The model of time has perhaps the greatest potential for confusion. In an email or forum thread, the latest contribution appears at the top of the thread. In a document, including a collaboratively edited document, there is a “face” to the document that appears as a working model of a final version. In a chat room, the latest comments appear at the bottom of the screen. In a rich “Wave”, it’s harder to tell which items in the wave are newer, older, more or less definitive, without scrolling through the whole process from the beginning. It is easy to imagine getting seasick.
Another conceptual innovation is “replaying” a wave. In the conventional model, there are known techniques to reflect the current state of understanding. When there are comments interspersed between paragraphs in email/forum threads, it can be difficult for newcomers get the gist of what has occurred. But there is a time-honored way to bring people up to speed – summarize the conversation to date. The summary has a social purpose, too, it steers the discussion toward a state of current understanding. A document or PowerPoint presentation can look deceptively finished, and close off potentially warranted conversation. A document is an artifact that reflects the end of a collaborative process. But a document can also be summarized and skimmed.
The presenters kvelled, and the audience cheered, when the demonstration showed new participants using “playback” to recap a wave to date. But this seems like world’s most inefficient way to get up to speed – to understand the end result of a conversation, you need to spend nearly as much time as the initial participants did in getting to that point. A streaming audio/video/screencast presentation, or a realtime chat, can be quite rich, and can be played back, but it isn’t skimmable or summarizable. It’s not clear that introducing that model to summarizeable documents and threads is a great thing.
My biggest areas of doubt about the Google demo in particular is that in some ways the hybrid combines the worst traits of its parents. Does the result have hybrid vigor or mutant weakness? What mental models are needed to understand this psychedelic blend of realtime, threaded, and document content?
Missing social model
The second set of questions relates to the social model. The Google Wave demo truly begged a large number of questions about social models for wave-based tools. The demo seemed to use a fairly primitive concept – an individual’s address book that lets that person add a new person to an email thread.
As someone involved in designing social models for tools used by organizations, this model is an intuitive way to start, but does not go very far. First of all, who has the ability to add people to the conversation? Is it everyone, or only the person who created it? Can invitation be delegated? Can a person add himself or herself? Do these permissions vary by wave? What about existing group and networks? In social sharing tools like Facebook, sharing a message or object shares it with one’s social network (or a defined subset). Twitter, sharing is easly visible to followers, and visible with a little more effort by everyone. In organizations, there are pre-defined groups (say, the marketing team) that one might want to share with. The differences between these models make a vast difference between how the tools are used and what they are good for.

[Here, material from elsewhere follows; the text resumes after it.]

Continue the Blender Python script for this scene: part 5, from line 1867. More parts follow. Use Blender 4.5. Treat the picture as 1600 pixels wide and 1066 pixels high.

Another issue is social scale. Adding people and making interspersed comments could be intuitive in small groups, but could easily get confusing or chaotic in large groups. Long ago, Roberts Rules of Order were invented to facilitate orderly conversations with large groups of people to debate contentious topics. Group blogs and forums have developed reputation and rating tools to address the signal to noise ratio on large groups. What sorts of rules, tools, and processes will be needed to have socially effective communication and collaboration in larger groups when Wave is used in the world?
What the world saw in May was merely a demo. The Google team was up front about the state of affairs. They weren’t doing FUD-style theater claiming to have already created a completed application to scare competitors and stop other developers in their tracks. They were describing a prototype application built on a new platform, and encouraging developers to explore and extend the concepts they demonstrated.
Next exploratory steps
The reality of open-ness has not yet lived up to the promise. In order to join the developer program, you need to tell Google exactly what you plan to build with their new platform. Which is rather hard to say when you haven’t had the chance to play with it yet. Google is also promising to open source the technology. Open source works well when there’s a community engaged with the technology and contributing. It will be interesting to see if Google can be successful in turning its as-yet-private code and process into something that others participate in.
In order for the social practices and designs to be worked out, people need to be using the technology. Google needs to get this technology out of the lab and into the hands of users and developers so people can start to figure out how and whether the conceptual and social model issues can be addressed.
But it’s early days. As someone wisely observed on Jerry Michalski’s Yi-Tan call, an audio online salon that addresses emerging technology topics, it took three years for Twitter to get to critical mass, and Twitter has an extremely simple usage model and a trivially easy model for extensibility. Google Wave isn’t even out in the world yet, and is a lot harder to grok for users and developers. One of my favorite quotes is from Paul Saffo, “never mistake a clear view for a short distance.” Like hypertext did, the concepts embedded in Google Wave could take decades to make their way into common usage. As with hypertext, there may be many years of tools that instantiate concepts of real-time blending before achieving mainstream adoption. Google’s tools and apps may or may not be the catalyst that gets us there.
In the mean time, this is pretty deep food for thought about how and where to integrate real-time communication and collaboration into regular work and life. Much praise is due to Google and the Wave teams for pushing the boundaries instead of cloning familiar models.